The second half of the race should have been much easier than the first. I was heading southwest now, with a tailwind and a following sea, and in theory I should have been able to surf merrily down the waves like the kayaks that were now passing me with annoying regularity. On rough days at home, I'd practiced the technique and actually gotten pretty good at it. But here, every time I'd get up to planing speed, the boat would invariably veer off course and stall. It felt sluggish and unresponsive, and I began to fear that I was somehow taking on water and might even be sinking.

Two anxious miles later, having spied a pocket beach amid the rocks, I turned for shore. There, I removed the little cork drain plug in the bow and swung the boat up over my head, expecting a torrent of water to rush out. Nothing—bone-dry. Then I saw the problem: The boat's skeg, or fin, essential for maintaining a straight-line course, was flopping loosely in its groove on the stern. During a pre-race check that morning, it had seemed a bit wobbly, so I had pulled it out and reseated it with some "miracle adhesive." The miracle, I suppose, was that the skeg was still attached at all.

What to do? It was either leave the boat in the dunes and make the long walk of shame back to Gloucester, squelching along in my reef socks, or get back in and claw away with my hamburgered hooks, like old Howard B. himself. "Well, all righty then," I said (I'd reached the point where I was talking to myself out loud), "if you're gonna put it that way ..."

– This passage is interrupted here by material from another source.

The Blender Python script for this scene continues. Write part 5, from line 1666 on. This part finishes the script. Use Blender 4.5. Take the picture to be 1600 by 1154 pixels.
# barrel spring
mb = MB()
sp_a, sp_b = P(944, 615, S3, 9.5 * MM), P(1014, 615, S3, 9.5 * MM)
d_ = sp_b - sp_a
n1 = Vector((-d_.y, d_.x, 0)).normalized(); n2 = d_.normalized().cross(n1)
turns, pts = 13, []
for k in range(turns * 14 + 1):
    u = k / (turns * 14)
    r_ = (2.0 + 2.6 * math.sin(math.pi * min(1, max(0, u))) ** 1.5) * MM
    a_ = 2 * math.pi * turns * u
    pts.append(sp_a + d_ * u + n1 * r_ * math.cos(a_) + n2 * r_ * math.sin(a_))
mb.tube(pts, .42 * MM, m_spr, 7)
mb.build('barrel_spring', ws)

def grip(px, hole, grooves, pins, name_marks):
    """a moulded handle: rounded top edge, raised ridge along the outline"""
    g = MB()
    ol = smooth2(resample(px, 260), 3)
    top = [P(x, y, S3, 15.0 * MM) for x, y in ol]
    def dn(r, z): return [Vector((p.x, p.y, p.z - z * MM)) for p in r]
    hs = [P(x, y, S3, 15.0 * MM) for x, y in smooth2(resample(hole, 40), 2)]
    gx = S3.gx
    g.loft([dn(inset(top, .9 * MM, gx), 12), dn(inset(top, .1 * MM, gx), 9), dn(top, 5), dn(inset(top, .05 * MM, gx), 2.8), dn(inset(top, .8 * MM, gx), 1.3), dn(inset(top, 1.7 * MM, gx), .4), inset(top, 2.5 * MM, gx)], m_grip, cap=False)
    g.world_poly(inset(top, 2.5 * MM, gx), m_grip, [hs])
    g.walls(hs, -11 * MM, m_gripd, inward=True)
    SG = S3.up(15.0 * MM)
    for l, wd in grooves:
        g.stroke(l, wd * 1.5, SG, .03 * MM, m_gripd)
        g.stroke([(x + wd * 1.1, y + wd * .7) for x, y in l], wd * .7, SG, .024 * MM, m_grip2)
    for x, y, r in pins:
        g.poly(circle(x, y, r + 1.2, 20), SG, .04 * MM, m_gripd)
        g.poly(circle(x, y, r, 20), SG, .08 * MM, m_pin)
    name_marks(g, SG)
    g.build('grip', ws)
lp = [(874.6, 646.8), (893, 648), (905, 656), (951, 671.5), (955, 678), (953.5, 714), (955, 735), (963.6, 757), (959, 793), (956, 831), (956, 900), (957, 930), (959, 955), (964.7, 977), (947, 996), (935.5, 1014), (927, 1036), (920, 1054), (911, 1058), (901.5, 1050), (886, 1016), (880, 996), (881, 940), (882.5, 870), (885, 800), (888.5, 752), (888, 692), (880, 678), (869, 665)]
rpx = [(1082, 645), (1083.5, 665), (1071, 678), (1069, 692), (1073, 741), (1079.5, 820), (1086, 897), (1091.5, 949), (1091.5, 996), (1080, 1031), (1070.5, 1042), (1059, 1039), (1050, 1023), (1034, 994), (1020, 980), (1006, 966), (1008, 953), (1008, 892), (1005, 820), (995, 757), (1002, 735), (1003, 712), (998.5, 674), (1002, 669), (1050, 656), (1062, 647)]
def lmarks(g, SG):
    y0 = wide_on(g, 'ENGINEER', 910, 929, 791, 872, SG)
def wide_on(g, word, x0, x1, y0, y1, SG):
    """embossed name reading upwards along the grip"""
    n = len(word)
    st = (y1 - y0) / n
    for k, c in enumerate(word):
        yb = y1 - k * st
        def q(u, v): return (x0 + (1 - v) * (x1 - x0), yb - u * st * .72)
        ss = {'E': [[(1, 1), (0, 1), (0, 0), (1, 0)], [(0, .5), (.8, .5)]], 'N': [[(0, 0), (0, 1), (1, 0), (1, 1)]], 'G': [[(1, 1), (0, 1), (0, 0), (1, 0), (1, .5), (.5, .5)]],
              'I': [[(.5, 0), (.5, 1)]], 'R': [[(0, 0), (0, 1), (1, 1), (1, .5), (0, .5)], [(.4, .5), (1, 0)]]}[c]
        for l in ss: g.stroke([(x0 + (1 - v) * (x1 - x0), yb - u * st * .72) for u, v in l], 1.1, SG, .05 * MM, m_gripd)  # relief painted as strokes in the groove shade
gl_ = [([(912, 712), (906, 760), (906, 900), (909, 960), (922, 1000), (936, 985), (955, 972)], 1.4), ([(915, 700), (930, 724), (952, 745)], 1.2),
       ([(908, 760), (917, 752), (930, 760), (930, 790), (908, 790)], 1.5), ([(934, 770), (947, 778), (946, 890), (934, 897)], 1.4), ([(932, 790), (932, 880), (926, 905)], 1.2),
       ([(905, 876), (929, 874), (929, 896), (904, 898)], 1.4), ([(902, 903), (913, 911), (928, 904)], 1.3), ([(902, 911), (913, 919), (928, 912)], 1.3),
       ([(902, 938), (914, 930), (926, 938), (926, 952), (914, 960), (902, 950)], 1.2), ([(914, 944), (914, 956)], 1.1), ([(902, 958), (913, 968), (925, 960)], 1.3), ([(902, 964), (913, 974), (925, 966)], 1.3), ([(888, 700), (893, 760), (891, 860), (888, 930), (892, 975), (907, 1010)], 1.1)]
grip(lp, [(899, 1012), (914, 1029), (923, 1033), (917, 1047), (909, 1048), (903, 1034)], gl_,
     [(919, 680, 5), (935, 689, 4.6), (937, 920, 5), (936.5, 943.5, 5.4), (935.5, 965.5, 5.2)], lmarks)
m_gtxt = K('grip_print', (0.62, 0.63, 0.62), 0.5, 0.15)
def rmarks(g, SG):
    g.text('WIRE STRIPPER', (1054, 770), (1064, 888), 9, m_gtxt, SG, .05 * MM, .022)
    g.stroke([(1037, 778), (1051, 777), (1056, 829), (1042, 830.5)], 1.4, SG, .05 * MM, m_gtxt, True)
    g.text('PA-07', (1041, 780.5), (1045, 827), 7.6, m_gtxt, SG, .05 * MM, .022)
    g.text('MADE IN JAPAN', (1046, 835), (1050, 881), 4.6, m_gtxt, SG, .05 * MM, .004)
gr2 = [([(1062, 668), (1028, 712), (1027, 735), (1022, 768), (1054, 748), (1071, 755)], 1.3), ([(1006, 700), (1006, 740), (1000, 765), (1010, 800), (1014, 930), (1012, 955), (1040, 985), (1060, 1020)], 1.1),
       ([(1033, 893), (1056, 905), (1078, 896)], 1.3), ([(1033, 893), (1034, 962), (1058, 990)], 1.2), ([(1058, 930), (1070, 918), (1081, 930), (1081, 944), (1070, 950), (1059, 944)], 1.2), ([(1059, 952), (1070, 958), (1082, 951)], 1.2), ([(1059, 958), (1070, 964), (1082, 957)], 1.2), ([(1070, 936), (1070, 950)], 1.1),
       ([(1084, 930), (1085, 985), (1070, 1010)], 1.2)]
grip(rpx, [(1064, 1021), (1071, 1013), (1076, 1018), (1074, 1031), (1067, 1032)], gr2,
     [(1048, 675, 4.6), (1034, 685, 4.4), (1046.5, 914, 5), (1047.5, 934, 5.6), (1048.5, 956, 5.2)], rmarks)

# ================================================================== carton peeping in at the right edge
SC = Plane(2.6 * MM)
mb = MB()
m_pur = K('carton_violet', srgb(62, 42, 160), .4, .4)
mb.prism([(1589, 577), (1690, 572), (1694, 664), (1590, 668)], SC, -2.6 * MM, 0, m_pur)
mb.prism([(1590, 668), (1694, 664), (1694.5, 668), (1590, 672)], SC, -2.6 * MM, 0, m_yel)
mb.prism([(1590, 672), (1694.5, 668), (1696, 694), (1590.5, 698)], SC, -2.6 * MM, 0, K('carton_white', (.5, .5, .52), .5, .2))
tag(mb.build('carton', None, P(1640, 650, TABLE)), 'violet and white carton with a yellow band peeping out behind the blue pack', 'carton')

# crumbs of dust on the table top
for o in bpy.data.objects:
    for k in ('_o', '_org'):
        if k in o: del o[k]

The Blackburn wasn't quite done with me. I struggled badly rounding the jetty at Eastern Point, the entrance to Gloucester Harbor. The tide was still ebbing furiously and the course lay once again upwind, and for a few minutes I amused some onlooking fisherman by not making any headway at all. Then, suddenly, I broke free of the current's clutches. The high steeples of Gloucester drew closer with every stroke, and as I came up under the lee of the land, the waves began to diminish.

Flat water! I took a "power 20"—20 strokes at full throttle—and looked over my shoulder just in time to see the mountainous form of the Ocean Club, a 145-foot floating casino bound for international waters. Given the way my day had gone, I half expected something terrible to happen—another capsize or a broken oarlock. But I was a Blackburn veteran now, or almost. I turned to port, cranked smartly on the oars, and got the hell out of the ship's way.

Five minutes later, I was dragging myself and my shell up on the beach in downtown Gloucester. Most of the early finishers were still there. Dana Gaines and Joe Holland, rowing a wooden double scull, had posted a 2:36, the fastest time of the day. They were followed by two six-man outrigger canoes, another double scull, and Greg Barton, the first solo finisher, just five minutes back in 2:41. One of the two smooth-stroking guys had won my category, sliding-seat racing singles, in a time of 3:05, but Kinley Gregg, the lone female sculler, had overtaken the other for second place in 3:09. My time was 4:04. True, I'd beaten a few of the fixed-seaters. But overall I'd finished 90th, and in my category I was DFL—dead last.

I spent a few minutes pretending to tinker with my boat, then joined the circle where the other sliding-seaters were trading stories. When my turn came, the fat guy in the life preserver—he was still wearing it—looked at me and laughed. "Ah," he said. "Your first Blackburn."